The dark fleet sanctioned VLCC Dore loading at the Kooh Mobarak SBM on March 7 (Sentinel-2)
The sanctioned VLCC Dore loading at the Kooh Mobarak SBM on March 7 (Sentinel-2)

Published May 5, 2026 2:09 PM by The Maritime Executive

 

President Rouhani of Iran, in his last days in office in July 2021, declared the Jask oil terminal project completed. The $2 billion project involved the construction of a 685-mile, 42-inch pipeline to bring oil from the crude collection point at Goreh in Bushehr Province to a storage facility and oil export terminal at Kooh Mobarak, 33 miles north-west of Jask in the Gulf of Oman.

The opening of the project was premature, and in parliament the President was criticized for damaging the pipeline by bringing it into service before testing had been completed. When fully in service, the project was supposed to reduce a single point of failure dependency on Kharg Island, and to allow a third of Iran’s crude exports to be loaded at a terminal outside the Gulf - free from the risks associated with the Strait of Hormuz. Tankers were to load 1 million bpd from three Single Buoy Moorings (SBMs) off the Kooh Mobarak oil storage facility. The terminal lies just off the main shipping route out of the Straits of Hormuz heading east, which should have made detection-free breaking of oil export sanctions somewhat easier, as well as cutting sailing times.

After the opening in July 2021, only four of the 500,000 barrel storage tanks, and only one SBM was operational. For the rest of 2021 and then 2022, repairs interrupted operations. The one operational SBM was used periodically to load 300,000 bpd, primarily onto Medium Range tankers used for short-range shipments to the Indian subcontinent. All 20 storage tanks were only completed in mid-2025. There is still today only one SBM operational, and even this single SBM is leaking crude.

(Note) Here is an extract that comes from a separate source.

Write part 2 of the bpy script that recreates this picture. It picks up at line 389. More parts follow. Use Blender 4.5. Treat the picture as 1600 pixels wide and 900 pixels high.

In the meantime, there were long periods when there no loadings whatsoever. Nothing was spotted at the SBM buoy between October 2024 and April 2025 except for the oil slicks leaking from the SBM. A 252-meter VLCC was seen loading at the SBM on December 30, 2025, but the SBM does not appear to have been used at all in January and February this year.

Finally, after the start of the war on February 28, the US-sanctioned, Iranian-flagged shadow fleet VLCC Dore (IMO 9357717) was seen at the SBM on March 7 and through thick cloud on March 8, loading 1.77 million barrels. The Dore then set off for the Malacca Strait, where it conducted a Ship-To-Ship transfer of its cargo to the Aruba-flagged Lattafa (IMO 9245794), which is also US-sanctioned. The Lattafa then sailed to unload its cargo at Dongjiakou, in the teapot oil refinery district of Shandong Province in China at the end of April. Neither the Dore or the Lattafa have had their AIS transponder switched on since April 16.

Gulf states who have lost their direct accss to the open seas by dint of the closure of the Strait of Hormuz will be looking for alternative export terminals outside the Gulf, to be serviced by newly-constructed pipelines. Saudia Arabia and the UAE will respectively be seeking to expand the throughput of the East-West and the Habshan pipelines respectively. Saudi newspapers have speculated that Aramco may wish to connect the Shaybah oilfield with a new pipeline to the Omani oil terminal at Ras Markaz on the Arabian Sea coast.

Planners would be well-advised, in the light of the Iranian’s squandered $2 billion investment in its Jask pipeline project, to reconsider critical vulnerabilities. This was something clearly not taken seriously by the Iranian business continuity team when building the Jask pipeline, whose continued operation depends on the survival of a single 17-meter-diameter SBM, well within the Circular Error Probable design of most in-service ship or air launched anti-ship missiles.

The opinions expressed herein are the author's and not necessarily those of The Maritime Executive.